Exercise requirements: Print, word for word, the opening line of the data below and every line after it through the line that contains "PI = math.pi", but not the pictures.

[start]

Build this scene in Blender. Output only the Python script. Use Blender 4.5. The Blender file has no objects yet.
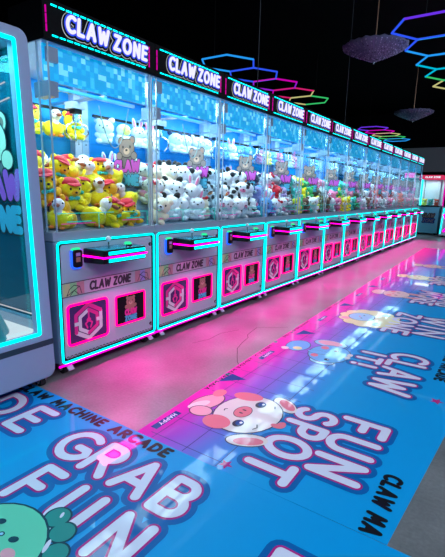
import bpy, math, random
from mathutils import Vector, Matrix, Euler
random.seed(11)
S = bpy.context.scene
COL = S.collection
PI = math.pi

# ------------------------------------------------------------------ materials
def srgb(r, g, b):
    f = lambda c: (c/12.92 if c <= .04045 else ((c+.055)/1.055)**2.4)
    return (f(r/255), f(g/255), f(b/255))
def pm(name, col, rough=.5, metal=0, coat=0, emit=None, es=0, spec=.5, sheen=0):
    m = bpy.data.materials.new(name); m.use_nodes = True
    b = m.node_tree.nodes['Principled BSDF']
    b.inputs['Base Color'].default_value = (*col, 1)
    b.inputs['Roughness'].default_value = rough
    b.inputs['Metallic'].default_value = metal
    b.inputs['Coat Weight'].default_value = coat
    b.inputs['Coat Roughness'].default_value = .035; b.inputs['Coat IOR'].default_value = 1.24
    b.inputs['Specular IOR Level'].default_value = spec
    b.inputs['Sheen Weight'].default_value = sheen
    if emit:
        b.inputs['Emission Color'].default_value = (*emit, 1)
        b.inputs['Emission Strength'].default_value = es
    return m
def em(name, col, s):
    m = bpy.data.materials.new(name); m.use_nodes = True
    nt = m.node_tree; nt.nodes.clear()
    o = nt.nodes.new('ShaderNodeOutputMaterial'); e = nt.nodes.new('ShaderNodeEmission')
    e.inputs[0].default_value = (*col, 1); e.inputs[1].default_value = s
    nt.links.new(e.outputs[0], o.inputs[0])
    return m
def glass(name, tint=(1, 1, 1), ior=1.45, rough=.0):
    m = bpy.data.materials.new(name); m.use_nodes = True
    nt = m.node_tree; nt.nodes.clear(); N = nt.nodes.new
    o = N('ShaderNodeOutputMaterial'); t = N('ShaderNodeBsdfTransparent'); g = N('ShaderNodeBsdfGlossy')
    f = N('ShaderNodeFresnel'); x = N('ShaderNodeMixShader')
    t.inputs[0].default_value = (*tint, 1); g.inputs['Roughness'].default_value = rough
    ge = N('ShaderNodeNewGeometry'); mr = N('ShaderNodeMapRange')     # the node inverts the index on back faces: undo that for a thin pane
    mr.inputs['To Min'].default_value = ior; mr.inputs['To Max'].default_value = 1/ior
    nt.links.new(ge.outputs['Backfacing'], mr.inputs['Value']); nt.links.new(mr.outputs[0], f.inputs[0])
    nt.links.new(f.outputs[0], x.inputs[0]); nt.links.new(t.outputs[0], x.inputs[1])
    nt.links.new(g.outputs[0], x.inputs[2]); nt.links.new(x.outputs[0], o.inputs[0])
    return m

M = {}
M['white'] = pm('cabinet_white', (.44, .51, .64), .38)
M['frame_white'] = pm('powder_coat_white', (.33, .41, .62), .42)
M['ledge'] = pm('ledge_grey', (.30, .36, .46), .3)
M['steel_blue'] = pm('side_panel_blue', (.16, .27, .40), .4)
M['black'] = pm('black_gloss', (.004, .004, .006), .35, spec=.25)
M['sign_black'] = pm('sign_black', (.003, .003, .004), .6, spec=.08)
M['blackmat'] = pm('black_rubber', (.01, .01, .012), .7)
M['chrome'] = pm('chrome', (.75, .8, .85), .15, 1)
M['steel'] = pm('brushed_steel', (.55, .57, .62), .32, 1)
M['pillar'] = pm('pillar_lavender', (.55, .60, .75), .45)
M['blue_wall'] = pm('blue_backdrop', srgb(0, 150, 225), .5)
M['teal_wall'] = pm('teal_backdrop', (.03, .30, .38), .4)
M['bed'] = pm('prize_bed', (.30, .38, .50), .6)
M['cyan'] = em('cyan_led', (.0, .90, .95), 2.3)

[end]

Result of the exercise:
Build this scene in Blender. Output only the Python script. Use Blender 4.5. The Blender file has no objects yet.
import bpy, math, random
from mathutils import Vector, Matrix, Euler
random.seed(11)
S = bpy.context.scene
COL = S.collection
PI = math.pi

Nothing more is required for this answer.